By Jason Shoot
Occasionally, if you listen very closely, you hear them.
Little rumblings and grumblings by college athletes who feel as if they have been used and abused by their institutions, which rake in hundreds of thousands of dollars and distribute very little of that money to the people who are responsible for bringing in that money in the first place the players themselves.
With the disclosure of CBS's $6 billion contract with the NCAA to continue televising the men's national basketball tournament, talk has once again resumed of paying college athletes for their services.
At first, the idea doesn't seem like too bad of a plan. After all, universities such as Florida State, Notre Dame and Michigan have abundant financial resources that would make paying athletes seem reasonable.
Of course, not all NCAA Division I schools have the same resources, so let's briefly play with some hypothetical scenarios.
Imagine a highly-touted running back out of southern California, and for the sake of argument we'll name this kid Jim Bob Beetlewacker. Jim Bob is heavily recruited by many NCAA Division I schools, and he has narrowed his decision to three Notre Dame, Oregon State and San Diego State.
If the NCAA said schools had to begin paying football players, what school is most likely to be able to pay for Jim Bob's services? Naturally, Notre Dame.
The biggest universities will not only dwarf smaller institutions in the sheer number of students, faculty, etc., but will also be able to offer more money to each player.
And it won't simply be poverty-stricken athletes who take the money and run, catch, tackle or shoot for their respective school. It will be any 18-year-old kid who wants a little extra change in his pocket when he wants to go do the things 18-year-old kids do.
And who gets paid by each university? Do all the student-athletes get paid even athletes in lacrosse, field hockey, volleyball, soccer or baseball?
That seems extraordinarily unlikely.
Do superstars on respective teams earn more money than teammates simply because they may grab more rebounds, throw more touchdowns or hit more home runs?
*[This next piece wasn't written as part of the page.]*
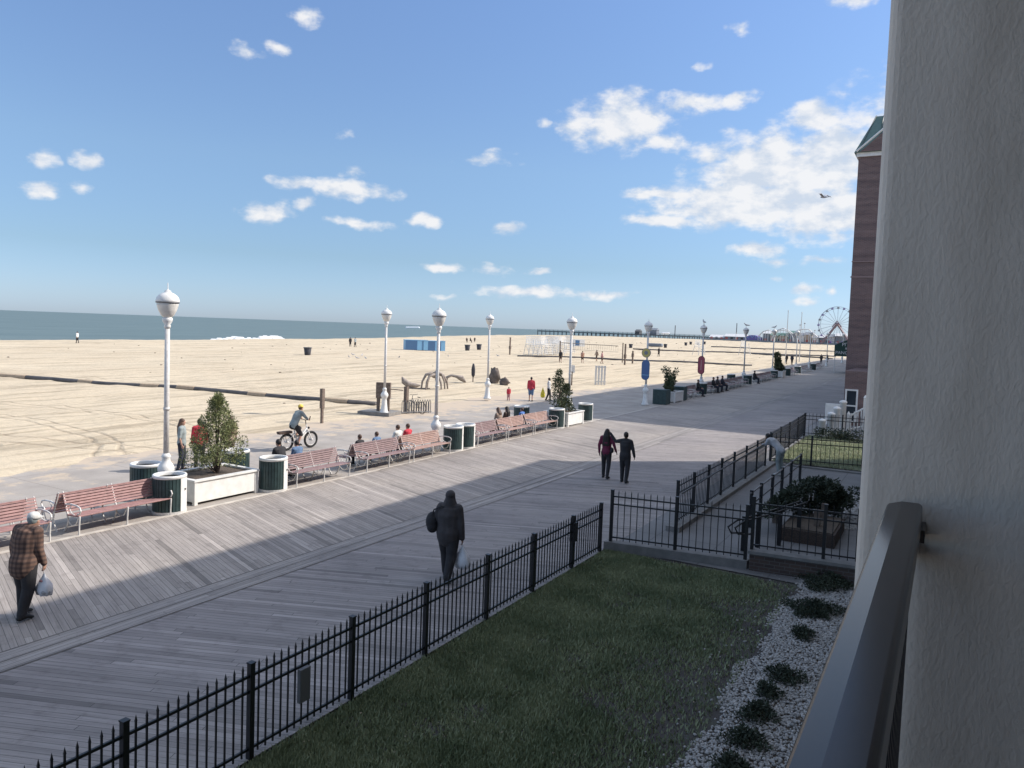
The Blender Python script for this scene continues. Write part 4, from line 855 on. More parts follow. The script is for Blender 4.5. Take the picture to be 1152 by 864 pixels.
# ------------------------------------------------------------------ lamp posts
def lamp_geo(nm='street_lamp'):
    o = thing(nm, '', 'lamp', (0, 0, 0), 0, 'white globe lamps along the boardwalk')
    MB().lathe([(.24, 0), (.24, .10), (.19, .16), (.15, .50), (.13, .72), (.12, .80), (.15, .86), (.20, .96), (.205, 1.04), (.17, 1.12), (.11, 1.20), (.10, 1.30), (.125, 1.33), (.10, 1.37), (.07, 1.42)], n=20).build('base', 'white', o, smooth=True)
    MB().lathe([(.070, 1.40), (.066, 2.8), (.062, 4.72)], n=16).lathe([(.08, 2.55), (.08, 2.62)], n=16).build('pole', 'white2', o, smooth=True)
    MB().lathe([(.07, 4.68), (.085, 4.74), (.07, 4.78), (.12, 4.86), (.13, 4.93), (.10, 4.97)], n=16).build('collar', 'white', o, smooth=True)
    MB().lathe([(.10, 4.96), (.16, 5.02), (.225, 5.15), (.262, 5.28), (.27, 5.36)], n=24).build('globe', 'globe', o, smooth=True)
    c_ = MB().lathe([(.288, 5.345), (.288, 5.40), (.268, 5.47), (.225, 5.53), (.15, 5.585), (.085, 5.61), (.075, 5.65), (.035, 5.67), (.012, 5.70), (.010, 5.84), (.002, 5.86)], n=24).build('cap', 'white', o, smooth=True)
    MB().lathe([(.288, 5.335), (.296, 5.35), (.288, 5.365)], n=24).build('ring', 'grey', c_, smooth=True)
    return o
LA = [(-17.55, 12.5, 'tallest-looking nearest white lamp behind the striped bin'), (-17.5, 24.45, 'second white boardwalk lamp, above the two adjoining bins'), (-17.5, 36.6, 'white lamp rising behind the twin-topped bush'),
      (-17.55, 48.6, 'white lamp carrying the yellow round and blue oval signs'), (-17.5, 61.6, 'white lamp carrying the red oval sign'), (-17.5, 76.5, 'white lamp next past the red oval sign, a gull on its top'),
      (-17.5, 90.5, 'white lamp behind the small far conifer'), (-17.5, 106, 'white lamp just past the small far conifer'), (-17.5, 117, 'white lamp nearest the far flagpoles'), (-17.5, 135, 'white lamp left of the green awning'), (-17.5, 156, 'farthest white lamp, close to the awning edge')]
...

And what about universities that turn a profit in one, maybe two, sports?
At many colleges nationwide, football is the only sport that manages to finish in the black every year. Football often times funds every other sport, including both men's and women's basketball and other sports that receive less notoriety.
It doesn't take Donald Trump to understand that paying players by taking a large portion of money away from an athletic department essentially funded through football spells doom for several sports at that institution.
How can a school such as Washington State University, which quite possibly would not even have an athletic program if not for the money generated by football, continue to fund smaller, less-visible sports such as rugby or women's soccer if it is forced to pay every athlete wearing a Cougar uniform?
Athletes are also earning scholarships, which are a form of payment themselves. A basketball player who gets a full-ride scholarship at Stanford saves himself $32,015 every year.
Uh, that seems like a hefty payment right there for some of the best education any university could hope to offer.
Speaking for myself, I would have volunteered to have each of my pinky toes removed for a free education at an upper-level university. Of course, that's what a short, slow, dumb person such as myself thinks about.
And maybe that's just it. Perhaps college athletes are much more like their professional counterparts than we originally gave them credit for far too concerned with the money-making side of sports. Is this really what collegiate sports are turning into just an amateur form of professional athletics? Is nothing sacred anymore?
Athletes concerned only with how much cash can fit into their wallets should skip college and try to make their dreams of playing professional sports come true, leaving college for those of us more interested in expanding our minds and horizons than where our next royalty check is coming from.